©2008 NewFoundations

Napoleon On "Woman"

edited 8/19/11

By birth a Corsican of lesser nobility, Napoleon capitalized on his military genius and shrewd political instincts to ultimately become Emperor of France. A brilliant tactitian, he conquered most of the continent before the bitter cold of the Russian winter destroyed his armies. The Russian fiasco was followed by a major defeat at Leipzig, and Napoleon was eventually exiled to the island of Elba. Undaunted, he engineered a return to France and rallied his armies. Defeated decisively by the Allies at the Battle of Waterloo, the erstwhile emperor was exiled to the remote island of St. Helena, where, according to recent historical findings, he was poisoned.

Although passionately in love with Josephine, the widow of Beneral de Beauharnais whom he married after her husband was guillotined; Napoleon was a reactionary pragmatist regarding women.
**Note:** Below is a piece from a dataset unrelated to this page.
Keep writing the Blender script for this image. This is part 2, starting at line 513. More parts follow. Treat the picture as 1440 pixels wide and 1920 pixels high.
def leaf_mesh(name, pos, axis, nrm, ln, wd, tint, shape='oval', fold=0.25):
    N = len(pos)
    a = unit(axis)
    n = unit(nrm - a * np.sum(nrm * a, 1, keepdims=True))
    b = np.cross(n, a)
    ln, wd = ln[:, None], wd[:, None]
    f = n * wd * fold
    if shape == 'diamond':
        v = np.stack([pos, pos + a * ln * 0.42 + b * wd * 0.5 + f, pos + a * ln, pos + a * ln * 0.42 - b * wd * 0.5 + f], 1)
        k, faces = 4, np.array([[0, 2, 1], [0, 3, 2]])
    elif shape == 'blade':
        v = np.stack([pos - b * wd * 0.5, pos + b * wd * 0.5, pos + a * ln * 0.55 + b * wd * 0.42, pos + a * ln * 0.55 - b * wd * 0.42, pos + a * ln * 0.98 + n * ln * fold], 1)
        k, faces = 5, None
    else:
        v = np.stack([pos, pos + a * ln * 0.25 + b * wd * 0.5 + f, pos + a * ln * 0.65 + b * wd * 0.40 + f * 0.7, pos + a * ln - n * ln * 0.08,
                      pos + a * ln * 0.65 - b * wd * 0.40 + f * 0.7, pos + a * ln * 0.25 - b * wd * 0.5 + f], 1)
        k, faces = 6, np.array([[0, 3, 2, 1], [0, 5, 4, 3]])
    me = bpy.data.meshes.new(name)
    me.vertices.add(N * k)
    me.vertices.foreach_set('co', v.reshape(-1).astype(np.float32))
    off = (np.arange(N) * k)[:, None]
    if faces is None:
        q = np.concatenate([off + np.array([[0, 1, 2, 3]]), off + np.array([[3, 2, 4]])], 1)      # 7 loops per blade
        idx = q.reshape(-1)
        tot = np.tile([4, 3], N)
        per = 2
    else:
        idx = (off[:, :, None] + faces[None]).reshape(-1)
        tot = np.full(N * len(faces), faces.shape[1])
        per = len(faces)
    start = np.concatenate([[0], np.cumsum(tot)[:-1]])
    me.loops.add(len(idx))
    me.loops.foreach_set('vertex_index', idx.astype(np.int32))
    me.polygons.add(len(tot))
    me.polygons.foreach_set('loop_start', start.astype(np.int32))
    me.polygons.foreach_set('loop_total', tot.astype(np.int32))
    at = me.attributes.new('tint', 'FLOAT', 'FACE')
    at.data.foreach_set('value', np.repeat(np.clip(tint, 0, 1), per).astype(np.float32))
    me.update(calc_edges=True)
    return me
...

To solidify his hold on Europe and to establish a French imperial dynasty, he divorced Josephine and married Marie Louise, the Archduchess of Austria.

Napoleon was convinced that marriage should not be an affair of hormones and propinquity, but of acquiring and transmitting property and conceiving and raising children, and that adultery was not a cause for divorce unless the man kept his mistress under the same roof as his wife. However, he declared a wife’s adultery as grounds for divorce--even though he twice forgave Josephine for cuckolding him.



Napoleon Bonaparte (1769-1821) -- Emperor of the French, statesman, and military strategist who conquered most of Europe and established the bureaucratic structure of the modern French state

 Women have no rank.
-- Quoted in Jonathan Burwell Frost’s The Sayings of Napoleon

I have always thought that woman was made for man, and man for country, family, glory, and honor.
-- Letter, January 27, 1807

We treat women too well, and in this way have spoiled everything. We have done every wrong by raising them to our level. Truly the Oriental nations have more mind and sense than we in declaring the wife to be the actual property of the husband. In fact nature has made woman our slave. . . . Woman is given to man that she may bear children . . . consequently she is his property, just as a fruit tree is the property of the gardener.
-- Memoirs

The weakness of women’s brains, the instability of their ideas . . . their need for perpetual resignation . . . all this can be met only by religion.
-- Note on the State School for Girls at Ecouen, 1807

A woman, in order to know what is due her and what her power is, must live in Paris for six months.
-- Letter, 1795

Women . . . should not be regarded as the equals of men; they are, in fact, mere machines to make children.
-- Conversation, 1817

I do not like masculine women any more than effeminate men. Everyone would play his own part in this world.
-- Conversation, 1817

Nothing is more imperious . . . than weakness when it knows it is backed by strength; look at women.
-- Conversation, 1815

Women are always much better or much worse than men.
-- Conversation, 1817

Women . . . are capable of committing the worst atrocities. . If war broke out between men and women, it would be quite a different business from the struggles we have seen between nobles and the people, or whites and blacks.
-- Conversation, 1817

Vanity is the most active passion of the [female] sex.
-- Note on the State School for Girls at Ecouen, 1807

Let the women whine, it is their business.
-- Conversation, 1800

I . . . repent not having talked more with the ladies. I would have learned a great many things from them that men did not dare tell me.